Camila esclarece que a resina é posta sobre a pintura original e o trabalho é feito por cima. Assim, a intervenção não tem contato direto com o trabalho primário.
Após todo o trabalho de restauração, é feita uma manutenção chamada pela restauradora de “Conservação Preventiva”.
"A gente tem que estar atento à condição climática do ambiente, se ele tem muita umidade, se estão aparecendo fluorescências Por conta da maresia, manchas brancas, chamadas de fluorescência, surgem nas paredes. ". Por ser feita de estuque, a parede começa a “expulsar” os sais presentes com o decorrer do tempo.
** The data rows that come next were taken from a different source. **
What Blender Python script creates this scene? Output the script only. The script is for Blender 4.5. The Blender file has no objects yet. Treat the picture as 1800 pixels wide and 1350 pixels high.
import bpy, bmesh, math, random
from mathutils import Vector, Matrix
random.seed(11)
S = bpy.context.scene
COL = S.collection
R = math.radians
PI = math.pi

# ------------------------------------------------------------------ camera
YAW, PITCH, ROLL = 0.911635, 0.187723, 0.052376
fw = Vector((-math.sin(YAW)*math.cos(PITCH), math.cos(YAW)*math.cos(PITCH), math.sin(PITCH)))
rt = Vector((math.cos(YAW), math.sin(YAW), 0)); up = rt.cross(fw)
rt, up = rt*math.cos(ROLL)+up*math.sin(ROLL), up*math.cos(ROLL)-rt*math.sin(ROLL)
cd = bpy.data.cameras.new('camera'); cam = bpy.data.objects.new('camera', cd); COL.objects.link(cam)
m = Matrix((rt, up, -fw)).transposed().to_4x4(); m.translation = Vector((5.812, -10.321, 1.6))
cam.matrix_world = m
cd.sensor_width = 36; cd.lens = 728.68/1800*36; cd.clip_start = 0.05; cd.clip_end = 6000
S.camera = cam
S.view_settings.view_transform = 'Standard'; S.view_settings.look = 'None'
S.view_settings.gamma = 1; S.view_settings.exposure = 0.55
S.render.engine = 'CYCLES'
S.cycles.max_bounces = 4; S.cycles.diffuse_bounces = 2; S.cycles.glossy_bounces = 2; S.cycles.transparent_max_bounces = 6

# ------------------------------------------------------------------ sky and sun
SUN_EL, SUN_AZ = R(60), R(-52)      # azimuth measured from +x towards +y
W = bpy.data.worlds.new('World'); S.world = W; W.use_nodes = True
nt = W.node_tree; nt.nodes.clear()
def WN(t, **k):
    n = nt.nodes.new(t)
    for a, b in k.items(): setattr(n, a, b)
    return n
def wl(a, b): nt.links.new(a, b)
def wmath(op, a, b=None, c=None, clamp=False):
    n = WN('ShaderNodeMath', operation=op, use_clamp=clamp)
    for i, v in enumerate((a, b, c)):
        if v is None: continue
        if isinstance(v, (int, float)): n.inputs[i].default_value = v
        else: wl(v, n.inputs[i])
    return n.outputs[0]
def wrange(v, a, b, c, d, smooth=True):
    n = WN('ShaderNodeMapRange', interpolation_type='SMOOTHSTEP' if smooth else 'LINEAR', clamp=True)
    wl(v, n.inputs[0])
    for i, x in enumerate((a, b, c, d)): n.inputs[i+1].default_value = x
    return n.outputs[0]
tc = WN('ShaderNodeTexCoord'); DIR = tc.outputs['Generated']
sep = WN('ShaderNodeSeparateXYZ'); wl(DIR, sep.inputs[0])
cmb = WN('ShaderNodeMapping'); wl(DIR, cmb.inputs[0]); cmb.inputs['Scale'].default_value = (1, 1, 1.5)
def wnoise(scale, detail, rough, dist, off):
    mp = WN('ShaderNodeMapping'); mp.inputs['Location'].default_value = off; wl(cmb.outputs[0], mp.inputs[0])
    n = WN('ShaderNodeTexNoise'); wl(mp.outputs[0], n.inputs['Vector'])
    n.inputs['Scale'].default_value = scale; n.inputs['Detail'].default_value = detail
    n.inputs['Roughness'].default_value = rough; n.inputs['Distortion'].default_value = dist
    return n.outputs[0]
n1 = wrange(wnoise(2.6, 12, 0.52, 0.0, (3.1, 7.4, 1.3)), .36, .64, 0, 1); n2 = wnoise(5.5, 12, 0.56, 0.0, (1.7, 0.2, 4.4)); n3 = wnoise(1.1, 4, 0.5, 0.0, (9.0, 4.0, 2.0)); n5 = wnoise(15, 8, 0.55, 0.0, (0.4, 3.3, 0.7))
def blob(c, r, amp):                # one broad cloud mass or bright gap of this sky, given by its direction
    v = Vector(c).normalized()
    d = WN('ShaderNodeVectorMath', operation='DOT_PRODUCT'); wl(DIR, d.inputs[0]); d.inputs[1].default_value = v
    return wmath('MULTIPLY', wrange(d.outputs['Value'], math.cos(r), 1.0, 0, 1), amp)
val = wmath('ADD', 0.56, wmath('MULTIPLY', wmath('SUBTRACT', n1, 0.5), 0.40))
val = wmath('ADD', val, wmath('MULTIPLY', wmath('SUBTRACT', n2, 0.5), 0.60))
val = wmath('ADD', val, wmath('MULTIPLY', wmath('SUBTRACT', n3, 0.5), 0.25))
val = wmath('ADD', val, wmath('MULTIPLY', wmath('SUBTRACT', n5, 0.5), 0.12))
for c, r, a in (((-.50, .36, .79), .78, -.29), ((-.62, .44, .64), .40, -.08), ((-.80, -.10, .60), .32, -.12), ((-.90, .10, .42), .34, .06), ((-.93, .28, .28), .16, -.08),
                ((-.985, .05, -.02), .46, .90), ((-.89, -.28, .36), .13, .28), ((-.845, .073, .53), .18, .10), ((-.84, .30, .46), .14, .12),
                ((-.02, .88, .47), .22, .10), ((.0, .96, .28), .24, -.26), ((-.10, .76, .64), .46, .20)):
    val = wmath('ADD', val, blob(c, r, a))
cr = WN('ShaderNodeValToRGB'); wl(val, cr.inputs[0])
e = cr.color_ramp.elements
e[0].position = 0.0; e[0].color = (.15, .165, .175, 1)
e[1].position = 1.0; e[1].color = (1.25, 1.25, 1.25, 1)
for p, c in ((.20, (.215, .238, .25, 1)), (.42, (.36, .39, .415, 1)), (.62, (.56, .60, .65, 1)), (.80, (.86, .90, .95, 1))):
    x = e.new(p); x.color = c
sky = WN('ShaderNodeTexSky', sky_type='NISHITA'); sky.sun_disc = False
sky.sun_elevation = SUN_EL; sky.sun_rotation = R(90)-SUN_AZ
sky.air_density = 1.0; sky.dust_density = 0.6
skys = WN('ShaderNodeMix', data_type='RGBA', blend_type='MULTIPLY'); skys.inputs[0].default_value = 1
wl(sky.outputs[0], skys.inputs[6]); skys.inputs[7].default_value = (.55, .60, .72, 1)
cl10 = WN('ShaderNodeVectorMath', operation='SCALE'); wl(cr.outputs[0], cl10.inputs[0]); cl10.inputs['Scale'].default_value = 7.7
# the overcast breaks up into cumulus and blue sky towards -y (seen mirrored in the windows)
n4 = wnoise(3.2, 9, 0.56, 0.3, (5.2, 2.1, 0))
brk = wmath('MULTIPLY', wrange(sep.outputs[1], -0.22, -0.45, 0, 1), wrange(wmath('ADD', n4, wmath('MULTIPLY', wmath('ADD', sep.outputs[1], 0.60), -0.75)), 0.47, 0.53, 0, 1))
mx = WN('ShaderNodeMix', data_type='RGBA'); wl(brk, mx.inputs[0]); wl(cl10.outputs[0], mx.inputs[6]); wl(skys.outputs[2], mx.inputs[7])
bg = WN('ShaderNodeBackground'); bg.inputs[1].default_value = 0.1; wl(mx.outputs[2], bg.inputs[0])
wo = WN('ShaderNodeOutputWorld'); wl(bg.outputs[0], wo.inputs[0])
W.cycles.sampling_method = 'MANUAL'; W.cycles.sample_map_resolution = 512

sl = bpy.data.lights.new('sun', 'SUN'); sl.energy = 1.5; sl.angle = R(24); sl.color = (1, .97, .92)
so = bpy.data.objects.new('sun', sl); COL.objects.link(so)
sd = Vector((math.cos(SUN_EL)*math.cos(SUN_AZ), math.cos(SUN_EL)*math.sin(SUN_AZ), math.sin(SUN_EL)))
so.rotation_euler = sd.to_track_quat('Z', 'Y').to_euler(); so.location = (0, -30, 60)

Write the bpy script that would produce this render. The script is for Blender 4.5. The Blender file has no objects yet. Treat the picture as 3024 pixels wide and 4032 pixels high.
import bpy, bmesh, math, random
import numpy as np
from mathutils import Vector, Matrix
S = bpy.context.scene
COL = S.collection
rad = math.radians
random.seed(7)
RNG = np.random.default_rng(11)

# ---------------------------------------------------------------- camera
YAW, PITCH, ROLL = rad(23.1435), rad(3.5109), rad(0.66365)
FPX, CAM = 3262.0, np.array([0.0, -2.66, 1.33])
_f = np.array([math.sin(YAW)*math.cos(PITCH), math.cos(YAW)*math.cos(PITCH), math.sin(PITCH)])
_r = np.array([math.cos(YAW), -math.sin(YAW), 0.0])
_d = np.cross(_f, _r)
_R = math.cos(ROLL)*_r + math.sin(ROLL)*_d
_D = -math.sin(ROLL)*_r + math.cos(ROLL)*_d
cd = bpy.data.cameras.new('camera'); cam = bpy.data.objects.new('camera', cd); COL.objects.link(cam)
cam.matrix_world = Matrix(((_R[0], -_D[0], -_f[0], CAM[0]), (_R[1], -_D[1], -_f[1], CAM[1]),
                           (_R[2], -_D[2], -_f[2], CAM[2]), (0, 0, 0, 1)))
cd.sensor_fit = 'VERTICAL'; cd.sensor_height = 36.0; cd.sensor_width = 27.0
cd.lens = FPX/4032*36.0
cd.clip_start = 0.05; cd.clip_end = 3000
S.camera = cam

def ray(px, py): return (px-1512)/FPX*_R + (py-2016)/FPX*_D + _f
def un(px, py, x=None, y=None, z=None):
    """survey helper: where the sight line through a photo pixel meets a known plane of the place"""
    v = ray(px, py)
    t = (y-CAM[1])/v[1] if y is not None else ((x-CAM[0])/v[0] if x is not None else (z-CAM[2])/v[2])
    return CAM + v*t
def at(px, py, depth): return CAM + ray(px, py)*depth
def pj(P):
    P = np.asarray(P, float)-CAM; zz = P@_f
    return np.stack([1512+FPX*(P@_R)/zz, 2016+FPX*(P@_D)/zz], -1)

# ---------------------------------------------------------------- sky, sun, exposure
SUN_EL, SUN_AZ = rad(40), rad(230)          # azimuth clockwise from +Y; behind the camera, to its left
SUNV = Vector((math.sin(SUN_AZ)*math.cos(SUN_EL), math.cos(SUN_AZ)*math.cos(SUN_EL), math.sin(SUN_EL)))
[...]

Segundo Camila, a Paraloid costuma durar em média 200 anos. Sendo assim, a pintura original fica preservada e uma restauração só seria necessária a cada cinco ou dez anos. "Por um bem estético a gente faz uma manutenção nessa camada interventiva de cima, né? Dando um retoque aqui, outro ali, quando necessário", acrescenta.
Sobre a importância da ação, Camila responde: “Era um reduto de famílias abastadas. Era comum você encontrar casas com várias pinturas artísticas, mas que foram se perdendo com o tempo, porque a gente vai derrubando tudo. E aqui ainda preservado integralmente assim, todas as pinturas, todos os ambientes têm pelo menos alguma memória”, declara.
“É uma janela da memória. Então é a preservação dessa memória, da identidade de uma época que a gente viveu e que foi embora. E se a gente não tiver esses registros, não tem como você saber visualmente. E a escola é muito comprometida com essa preservação da história da gente", conclui.
Aluna do curso, a arquiteta e urbanista Tayane Alcântara, conta que conheceu as aulas durante a faculdade. Por conta dos períodos finais na época, acabou não conseguindo participar da formação.
“Desde 2023 eu queria fazer o curso de pinturas parietais, porque tem muito a ver com arquitetura. Eu também gosto muito de telas, que vai ter [nas aulas] eventualmente”.
Para ela, a importância da iniciativa é sobre preservar um equipamento tombado. “Se você não tiver essa conservação, esses equipamentos não podem ser abertos e funcionais (...) é bom para as pessoas entenderem como é importante a conservação desses espaços”.
Já a aluna de artes visuais, Taiz Lima, relata que conheceu a escola através das redes sociais, pela divulgação dos cursos e trabalhos de restauração.
“Tá sendo muito legal. A escola é o lugar onde a gente tem a primeira referência do restauro, né? É importante para manter esse espaço vivo a outras pessoas”.